» **What is needed**: Write every line of the material out exactly as shown.

» **Provided data**:
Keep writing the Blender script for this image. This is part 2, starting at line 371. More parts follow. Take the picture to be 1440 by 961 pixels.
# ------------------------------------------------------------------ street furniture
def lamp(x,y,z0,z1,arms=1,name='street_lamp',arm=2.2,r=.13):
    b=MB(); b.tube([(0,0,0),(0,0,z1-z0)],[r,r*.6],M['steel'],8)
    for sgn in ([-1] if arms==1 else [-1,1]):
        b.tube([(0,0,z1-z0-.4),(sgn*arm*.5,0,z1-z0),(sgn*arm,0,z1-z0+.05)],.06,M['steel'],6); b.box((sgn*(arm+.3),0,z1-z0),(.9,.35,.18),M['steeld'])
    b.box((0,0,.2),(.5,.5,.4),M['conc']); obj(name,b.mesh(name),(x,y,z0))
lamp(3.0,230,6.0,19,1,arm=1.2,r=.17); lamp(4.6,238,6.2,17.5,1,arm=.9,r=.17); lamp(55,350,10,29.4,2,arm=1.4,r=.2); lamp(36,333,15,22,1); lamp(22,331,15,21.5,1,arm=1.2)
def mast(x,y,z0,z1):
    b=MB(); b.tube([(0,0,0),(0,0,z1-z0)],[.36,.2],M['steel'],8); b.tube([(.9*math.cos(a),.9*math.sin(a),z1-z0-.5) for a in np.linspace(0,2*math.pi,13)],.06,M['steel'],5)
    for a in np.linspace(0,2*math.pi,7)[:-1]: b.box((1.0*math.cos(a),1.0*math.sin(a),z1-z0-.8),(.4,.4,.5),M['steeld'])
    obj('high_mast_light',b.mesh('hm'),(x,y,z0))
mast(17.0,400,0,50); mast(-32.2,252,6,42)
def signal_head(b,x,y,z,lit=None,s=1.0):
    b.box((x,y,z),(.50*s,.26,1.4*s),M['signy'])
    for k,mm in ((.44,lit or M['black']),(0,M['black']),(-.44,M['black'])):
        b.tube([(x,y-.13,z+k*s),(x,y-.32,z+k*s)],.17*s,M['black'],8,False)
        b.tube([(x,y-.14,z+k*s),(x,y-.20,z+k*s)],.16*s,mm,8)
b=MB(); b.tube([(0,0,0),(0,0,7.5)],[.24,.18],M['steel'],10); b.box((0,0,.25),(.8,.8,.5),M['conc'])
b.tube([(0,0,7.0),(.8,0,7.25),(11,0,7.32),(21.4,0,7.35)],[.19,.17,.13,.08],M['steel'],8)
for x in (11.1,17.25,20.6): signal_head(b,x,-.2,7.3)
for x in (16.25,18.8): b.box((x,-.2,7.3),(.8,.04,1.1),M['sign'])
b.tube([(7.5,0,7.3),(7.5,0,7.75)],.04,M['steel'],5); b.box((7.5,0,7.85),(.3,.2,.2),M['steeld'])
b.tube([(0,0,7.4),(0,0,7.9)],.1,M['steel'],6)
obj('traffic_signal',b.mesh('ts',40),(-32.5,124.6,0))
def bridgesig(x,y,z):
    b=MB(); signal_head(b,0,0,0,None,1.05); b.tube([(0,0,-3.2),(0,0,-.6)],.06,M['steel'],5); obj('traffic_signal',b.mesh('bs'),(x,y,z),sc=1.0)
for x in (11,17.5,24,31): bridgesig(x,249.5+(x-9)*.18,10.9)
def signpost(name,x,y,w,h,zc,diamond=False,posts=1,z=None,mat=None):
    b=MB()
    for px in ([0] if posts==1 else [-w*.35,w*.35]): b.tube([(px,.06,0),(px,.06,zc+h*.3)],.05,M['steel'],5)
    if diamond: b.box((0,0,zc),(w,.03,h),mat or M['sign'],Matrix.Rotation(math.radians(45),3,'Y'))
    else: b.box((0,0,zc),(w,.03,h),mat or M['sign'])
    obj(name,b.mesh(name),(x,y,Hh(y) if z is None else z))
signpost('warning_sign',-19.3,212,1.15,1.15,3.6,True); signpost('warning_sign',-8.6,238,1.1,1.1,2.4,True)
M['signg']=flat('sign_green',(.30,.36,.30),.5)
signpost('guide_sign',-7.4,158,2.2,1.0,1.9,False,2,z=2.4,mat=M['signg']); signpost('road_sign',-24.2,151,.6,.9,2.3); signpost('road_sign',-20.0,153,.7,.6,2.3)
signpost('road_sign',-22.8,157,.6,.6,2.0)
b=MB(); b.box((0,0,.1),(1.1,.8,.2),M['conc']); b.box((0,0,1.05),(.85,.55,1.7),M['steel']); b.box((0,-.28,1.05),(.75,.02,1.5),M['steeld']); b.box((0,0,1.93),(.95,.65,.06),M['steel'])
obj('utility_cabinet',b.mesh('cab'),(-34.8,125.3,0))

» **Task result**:
Keep writing the Blender script for this image. This is part 2, starting at line 371. More parts follow. Take the picture to be 1440 by 961 pixels.
# ------------------------------------------------------------------ street furniture
def lamp(x,y,z0,z1,arms=1,name='street_lamp',arm=2.2,r=.13):
    b=MB(); b.tube([(0,0,0),(0,0,z1-z0)],[r,r*.6],M['steel'],8)
    for sgn in ([-1] if arms==1 else [-1,1]):
        b.tube([(0,0,z1-z0-.4),(sgn*arm*.5,0,z1-z0),(sgn*arm,0,z1-z0+.05)],.06,M['steel'],6); b.box((sgn*(arm+.3),0,z1-z0),(.9,.35,.18),M['steeld'])
    b.box((0,0,.2),(.5,.5,.4),M['conc']); obj(name,b.mesh(name),(x,y,z0))
lamp(3.0,230,6.0,19,1,arm=1.2,r=.17); lamp(4.6,238,6.2,17.5,1,arm=.9,r=.17); lamp(55,350,10,29.4,2,arm=1.4,r=.2); lamp(36,333,15,22,1); lamp(22,331,15,21.5,1,arm=1.2)
def mast(x,y,z0,z1):
    b=MB(); b.tube([(0,0,0),(0,0,z1-z0)],[.36,.2],M['steel'],8); b.tube([(.9*math.cos(a),.9*math.sin(a),z1-z0-.5) for a in np.linspace(0,2*math.pi,13)],.06,M['steel'],5)
    for a in np.linspace(0,2*math.pi,7)[:-1]: b.box((1.0*math.cos(a),1.0*math.sin(a),z1-z0-.8),(.4,.4,.5),M['steeld'])
    obj('high_mast_light',b.mesh('hm'),(x,y,z0))
mast(17.0,400,0,50); mast(-32.2,252,6,42)
def signal_head(b,x,y,z,lit=None,s=1.0):
    b.box((x,y,z),(.50*s,.26,1.4*s),M['signy'])
    for k,mm in ((.44,lit or M['black']),(0,M['black']),(-.44,M['black'])):
        b.tube([(x,y-.13,z+k*s),(x,y-.32,z+k*s)],.17*s,M['black'],8,False)
        b.tube([(x,y-.14,z+k*s),(x,y-.20,z+k*s)],.16*s,mm,8)
b=MB(); b.tube([(0,0,0),(0,0,7.5)],[.24,.18],M['steel'],10); b.box((0,0,.25),(.8,.8,.5),M['conc'])
b.tube([(0,0,7.0),(.8,0,7.25),(11,0,7.32),(21.4,0,7.35)],[.19,.17,.13,.08],M['steel'],8)
for x in (11.1,17.25,20.6): signal_head(b,x,-.2,7.3)
for x in (16.25,18.8): b.box((x,-.2,7.3),(.8,.04,1.1),M['sign'])
b.tube([(7.5,0,7.3),(7.5,0,7.75)],.04,M['steel'],5); b.box((7.5,0,7.85),(.3,.2,.2),M['steeld'])
b.tube([(0,0,7.4),(0,0,7.9)],.1,M['steel'],6)
obj('traffic_signal',b.mesh('ts',40),(-32.5,124.6,0))
def bridgesig(x,y,z):
    b=MB(); signal_head(b,0,0,0,None,1.05); b.tube([(0,0,-3.2),(0,0,-.6)],.06,M['steel'],5); obj('traffic_signal',b.mesh('bs'),(x,y,z),sc=1.0)
for x in (11,17.5,24,31): bridgesig(x,249.5+(x-9)*.18,10.9)
def signpost(name,x,y,w,h,zc,diamond=False,posts=1,z=None,mat=None):
    b=MB()
    for px in ([0] if posts==1 else [-w*.35,w*.35]): b.tube([(px,.06,0),(px,.06,zc+h*.3)],.05,M['steel'],5)
    if diamond: b.box((0,0,zc),(w,.03,h),mat or M['sign'],Matrix.Rotation(math.radians(45),3,'Y'))
    else: b.box((0,0,zc),(w,.03,h),mat or M['sign'])
    obj(name,b.mesh(name),(x,y,Hh(y) if z is None else z))
signpost('warning_sign',-19.3,212,1.15,1.15,3.6,True); signpost('warning_sign',-8.6,238,1.1,1.1,2.4,True)
M['signg']=flat('sign_green',(.30,.36,.30),.5)
signpost('guide_sign',-7.4,158,2.2,1.0,1.9,False,2,z=2.4,mat=M['signg']); signpost('road_sign',-24.2,151,.6,.9,2.3); signpost('road_sign',-20.0,153,.7,.6,2.3)
signpost('road_sign',-22.8,157,.6,.6,2.0)
b=MB(); b.box((0,0,.1),(1.1,.8,.2),M['conc']); b.box((0,0,1.05),(.85,.55,1.7),M['steel']); b.box((0,-.28,1.05),(.75,.02,1.5),M['steeld']); b.box((0,0,1.93),(.95,.65,.06),M['steel'])
obj('utility_cabinet',b.mesh('cab'),(-34.8,125.3,0))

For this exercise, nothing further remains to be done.